Allow me to translate this statement:
“We win most of the deals in which we participate and for which my sales team adds competitors to our CRM.”
Uh oh. It turns out competitive win rate doesn’t tell you what you really want to know, which is, “Of the prospects selecting me or one of my competitors, what percentage am I winning?” because:
- Data hygiene, part 1: Sales reps are poor record-keepers; you can’t rely on them to tag competitors in your CRM. Solutions like Chorus can automatically detect competitor mentions in your sales conversations and add this information to your CRM.
- Data hygiene, part 2: Some prospects won’t disclose which competitors are being evaluated. We’ve all marked a stalled deal as lost only to see the prospect show up on a competitor’s website a few months later. This rarely makes its way back to your CRM.
- Sampling bias: You win 0% of the deals in which you aren’t involved, i.e., the deals that never make it into your sales cycle and CRM.
At best, this methodology for calculating competitive win rate is a so-so measure of sales execution in head-to-head opportunities only. If the metric is under 50%, you know you have a problem, shortcomings be darned. But if the metric is over 50%, you really don’t know what it’s telling you about the extent to which you’re outperforming the competition.

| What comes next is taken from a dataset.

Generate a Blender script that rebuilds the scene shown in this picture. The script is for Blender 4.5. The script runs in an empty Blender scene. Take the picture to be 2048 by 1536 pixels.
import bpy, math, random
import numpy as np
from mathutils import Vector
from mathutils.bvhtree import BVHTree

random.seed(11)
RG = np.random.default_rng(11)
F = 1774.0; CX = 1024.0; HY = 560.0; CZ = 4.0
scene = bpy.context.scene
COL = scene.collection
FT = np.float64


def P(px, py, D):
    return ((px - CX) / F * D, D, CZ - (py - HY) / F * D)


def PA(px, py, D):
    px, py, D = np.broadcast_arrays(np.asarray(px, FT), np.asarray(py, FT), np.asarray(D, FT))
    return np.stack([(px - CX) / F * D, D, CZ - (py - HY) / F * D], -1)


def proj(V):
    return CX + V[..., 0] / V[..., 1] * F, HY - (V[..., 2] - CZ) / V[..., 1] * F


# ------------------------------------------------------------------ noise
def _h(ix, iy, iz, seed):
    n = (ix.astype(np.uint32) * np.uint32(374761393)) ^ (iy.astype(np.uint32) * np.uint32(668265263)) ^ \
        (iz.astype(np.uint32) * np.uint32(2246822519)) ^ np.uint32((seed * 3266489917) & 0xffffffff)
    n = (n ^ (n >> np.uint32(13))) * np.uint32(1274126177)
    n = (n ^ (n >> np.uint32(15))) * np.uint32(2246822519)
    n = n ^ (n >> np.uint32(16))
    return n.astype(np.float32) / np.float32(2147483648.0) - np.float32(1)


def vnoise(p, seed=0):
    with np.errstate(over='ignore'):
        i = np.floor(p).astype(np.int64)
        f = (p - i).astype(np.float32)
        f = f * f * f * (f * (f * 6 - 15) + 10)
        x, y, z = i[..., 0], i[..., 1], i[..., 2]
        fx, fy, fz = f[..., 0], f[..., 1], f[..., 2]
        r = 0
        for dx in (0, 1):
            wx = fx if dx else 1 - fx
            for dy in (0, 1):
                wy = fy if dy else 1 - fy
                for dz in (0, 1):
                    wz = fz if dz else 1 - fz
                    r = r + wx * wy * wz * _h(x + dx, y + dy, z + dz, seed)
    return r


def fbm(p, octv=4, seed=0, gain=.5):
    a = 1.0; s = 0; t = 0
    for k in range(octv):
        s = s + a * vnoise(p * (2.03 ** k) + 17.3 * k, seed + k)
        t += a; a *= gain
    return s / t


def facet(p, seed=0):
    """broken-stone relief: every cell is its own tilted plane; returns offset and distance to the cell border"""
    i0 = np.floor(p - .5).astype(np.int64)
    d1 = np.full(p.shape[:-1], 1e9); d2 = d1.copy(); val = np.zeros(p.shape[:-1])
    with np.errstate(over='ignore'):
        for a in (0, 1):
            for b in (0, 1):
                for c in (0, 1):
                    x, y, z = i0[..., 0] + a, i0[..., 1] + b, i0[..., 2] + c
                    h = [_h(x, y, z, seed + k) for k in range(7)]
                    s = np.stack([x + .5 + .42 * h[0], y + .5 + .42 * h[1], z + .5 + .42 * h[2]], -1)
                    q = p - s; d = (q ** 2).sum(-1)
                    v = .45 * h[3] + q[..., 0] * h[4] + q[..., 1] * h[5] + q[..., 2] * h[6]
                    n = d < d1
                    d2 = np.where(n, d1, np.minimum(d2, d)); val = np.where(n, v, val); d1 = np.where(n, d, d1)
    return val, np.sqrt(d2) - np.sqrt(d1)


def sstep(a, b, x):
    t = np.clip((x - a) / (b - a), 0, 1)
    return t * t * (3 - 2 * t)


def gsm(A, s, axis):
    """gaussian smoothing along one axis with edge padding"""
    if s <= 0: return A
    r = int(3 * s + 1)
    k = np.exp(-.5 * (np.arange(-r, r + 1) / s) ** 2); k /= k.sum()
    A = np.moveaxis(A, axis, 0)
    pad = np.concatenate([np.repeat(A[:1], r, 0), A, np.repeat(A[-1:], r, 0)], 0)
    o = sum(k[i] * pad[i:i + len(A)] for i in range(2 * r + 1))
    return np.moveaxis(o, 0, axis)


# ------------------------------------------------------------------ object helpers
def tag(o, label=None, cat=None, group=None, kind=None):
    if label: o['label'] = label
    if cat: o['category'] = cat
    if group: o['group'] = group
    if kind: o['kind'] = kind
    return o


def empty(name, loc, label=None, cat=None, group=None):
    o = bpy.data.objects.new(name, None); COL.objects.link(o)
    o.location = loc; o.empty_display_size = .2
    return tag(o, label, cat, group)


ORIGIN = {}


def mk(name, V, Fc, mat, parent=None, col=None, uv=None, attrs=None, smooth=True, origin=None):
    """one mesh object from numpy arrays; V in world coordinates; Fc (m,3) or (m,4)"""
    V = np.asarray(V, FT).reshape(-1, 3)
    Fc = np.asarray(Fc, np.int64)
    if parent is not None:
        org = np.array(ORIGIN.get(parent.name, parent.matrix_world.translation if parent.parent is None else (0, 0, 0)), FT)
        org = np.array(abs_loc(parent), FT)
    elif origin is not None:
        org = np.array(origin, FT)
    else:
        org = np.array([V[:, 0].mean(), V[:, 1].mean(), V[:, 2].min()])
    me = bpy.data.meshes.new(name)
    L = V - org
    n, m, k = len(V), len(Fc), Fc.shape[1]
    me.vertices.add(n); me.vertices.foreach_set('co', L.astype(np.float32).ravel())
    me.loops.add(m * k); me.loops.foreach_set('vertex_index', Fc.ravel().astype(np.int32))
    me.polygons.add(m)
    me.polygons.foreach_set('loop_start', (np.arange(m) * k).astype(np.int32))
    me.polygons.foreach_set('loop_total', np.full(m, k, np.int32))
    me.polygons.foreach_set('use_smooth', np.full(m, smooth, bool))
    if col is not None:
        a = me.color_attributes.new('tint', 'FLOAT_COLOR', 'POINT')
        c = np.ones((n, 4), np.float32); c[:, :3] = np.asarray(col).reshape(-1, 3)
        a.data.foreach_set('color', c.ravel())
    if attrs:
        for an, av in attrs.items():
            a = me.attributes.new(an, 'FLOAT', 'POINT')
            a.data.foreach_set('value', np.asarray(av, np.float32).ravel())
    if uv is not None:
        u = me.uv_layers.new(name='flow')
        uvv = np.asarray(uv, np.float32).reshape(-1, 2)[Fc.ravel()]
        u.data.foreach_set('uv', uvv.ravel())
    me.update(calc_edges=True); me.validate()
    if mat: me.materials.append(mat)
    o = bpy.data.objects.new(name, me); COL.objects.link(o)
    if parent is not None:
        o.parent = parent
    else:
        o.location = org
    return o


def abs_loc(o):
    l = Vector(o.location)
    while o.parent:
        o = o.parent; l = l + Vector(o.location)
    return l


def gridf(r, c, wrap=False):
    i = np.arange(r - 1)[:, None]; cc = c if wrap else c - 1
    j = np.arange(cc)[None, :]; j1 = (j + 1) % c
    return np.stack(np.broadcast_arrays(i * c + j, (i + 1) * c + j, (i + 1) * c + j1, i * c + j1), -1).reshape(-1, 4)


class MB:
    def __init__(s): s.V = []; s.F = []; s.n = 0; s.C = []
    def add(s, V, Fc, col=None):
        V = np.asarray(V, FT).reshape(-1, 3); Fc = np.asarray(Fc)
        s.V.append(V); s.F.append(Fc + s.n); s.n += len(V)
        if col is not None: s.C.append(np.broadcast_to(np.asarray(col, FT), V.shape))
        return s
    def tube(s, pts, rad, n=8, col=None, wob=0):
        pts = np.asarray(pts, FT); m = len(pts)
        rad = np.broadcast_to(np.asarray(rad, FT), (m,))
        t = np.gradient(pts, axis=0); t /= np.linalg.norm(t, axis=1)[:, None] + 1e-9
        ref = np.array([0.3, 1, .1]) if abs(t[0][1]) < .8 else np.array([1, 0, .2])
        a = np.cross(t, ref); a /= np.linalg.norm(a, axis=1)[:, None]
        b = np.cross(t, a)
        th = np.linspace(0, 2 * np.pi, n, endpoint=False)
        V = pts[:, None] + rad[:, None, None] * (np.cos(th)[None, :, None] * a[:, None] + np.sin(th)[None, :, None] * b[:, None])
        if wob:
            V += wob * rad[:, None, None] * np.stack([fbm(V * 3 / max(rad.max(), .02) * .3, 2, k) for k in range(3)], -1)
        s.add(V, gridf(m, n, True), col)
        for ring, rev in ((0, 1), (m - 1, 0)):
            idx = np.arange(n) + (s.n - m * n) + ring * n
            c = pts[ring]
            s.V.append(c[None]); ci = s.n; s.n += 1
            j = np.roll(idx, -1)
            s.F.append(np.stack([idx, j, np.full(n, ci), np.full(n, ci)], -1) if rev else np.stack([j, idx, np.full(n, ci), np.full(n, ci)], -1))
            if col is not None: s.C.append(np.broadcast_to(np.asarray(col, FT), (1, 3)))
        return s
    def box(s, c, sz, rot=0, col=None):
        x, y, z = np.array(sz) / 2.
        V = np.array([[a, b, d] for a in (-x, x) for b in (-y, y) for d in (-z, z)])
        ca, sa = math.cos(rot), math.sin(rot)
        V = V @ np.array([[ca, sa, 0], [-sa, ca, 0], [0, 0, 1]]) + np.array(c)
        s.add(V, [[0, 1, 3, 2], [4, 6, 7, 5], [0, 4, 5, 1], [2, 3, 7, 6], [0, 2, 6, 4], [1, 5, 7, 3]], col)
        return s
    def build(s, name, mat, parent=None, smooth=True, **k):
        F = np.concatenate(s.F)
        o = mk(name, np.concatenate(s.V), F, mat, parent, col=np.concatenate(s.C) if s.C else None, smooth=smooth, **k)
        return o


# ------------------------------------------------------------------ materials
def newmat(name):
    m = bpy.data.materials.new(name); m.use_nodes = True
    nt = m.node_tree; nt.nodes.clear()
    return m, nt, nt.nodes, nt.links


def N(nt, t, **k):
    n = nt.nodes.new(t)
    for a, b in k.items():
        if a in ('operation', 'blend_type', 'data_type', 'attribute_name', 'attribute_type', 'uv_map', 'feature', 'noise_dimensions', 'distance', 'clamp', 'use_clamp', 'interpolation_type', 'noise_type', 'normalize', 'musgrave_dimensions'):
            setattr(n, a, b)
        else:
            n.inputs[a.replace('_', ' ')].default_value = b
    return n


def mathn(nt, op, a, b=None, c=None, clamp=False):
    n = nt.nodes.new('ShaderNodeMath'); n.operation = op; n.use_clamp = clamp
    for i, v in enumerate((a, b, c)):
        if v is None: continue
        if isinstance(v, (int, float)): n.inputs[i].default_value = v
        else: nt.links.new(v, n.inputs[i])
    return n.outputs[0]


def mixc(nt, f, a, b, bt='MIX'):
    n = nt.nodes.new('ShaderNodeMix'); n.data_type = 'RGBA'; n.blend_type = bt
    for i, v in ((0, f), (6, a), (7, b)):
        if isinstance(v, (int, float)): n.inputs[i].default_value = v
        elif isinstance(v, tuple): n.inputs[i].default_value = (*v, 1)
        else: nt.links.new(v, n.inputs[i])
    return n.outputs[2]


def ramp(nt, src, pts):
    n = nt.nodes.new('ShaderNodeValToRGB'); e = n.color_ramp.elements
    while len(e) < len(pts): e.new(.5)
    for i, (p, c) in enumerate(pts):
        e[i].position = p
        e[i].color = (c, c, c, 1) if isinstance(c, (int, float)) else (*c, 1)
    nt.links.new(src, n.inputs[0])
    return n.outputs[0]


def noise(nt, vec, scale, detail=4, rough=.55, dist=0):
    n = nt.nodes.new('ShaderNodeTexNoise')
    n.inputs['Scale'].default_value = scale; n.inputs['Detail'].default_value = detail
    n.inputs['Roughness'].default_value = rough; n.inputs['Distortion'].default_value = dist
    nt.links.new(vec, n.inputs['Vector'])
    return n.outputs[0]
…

Another approach is needed for gauging marketing program and prospecting effectiveness vis a vis the competition; specifically, to understand and quantify the deal flow that isn’t making it into your sales cycle.
I recommend engaging a market research firm to survey your ideal customer profile about buying behavior and intent and vendor brand perception. From this you can learn why prospects aren’t engaging in a serious evaluation of your company, or why they chose a competitor without considering you. Market research explains three important buckets:
- Not ready/willing to evaluate: Why is the market holding off on seriously evaluating your company? You could be missing key product features or service offerings (e.g., local time zone support).
- Don’t know you exist: Knowing how and where prospects are looking for potential solutions will allow you to adjust marketing programs and prospecting to reach them successfully.
- Negative perception: A few rocky implementations may have damaged your reputation (I’ve been there). Perhaps the market has a two-year old understanding of your capabilities (I’ve been there, too). You can only address concerns if you know they exist.
The best companies conduct market research on a regular basis because they recognize that the competitive landscape is always evolving. Combined with a traditional competitive win rate analysis, you’ll have a strong understanding of your competitive reach and your sales performance in head-to-head opportunities—and how to improve both.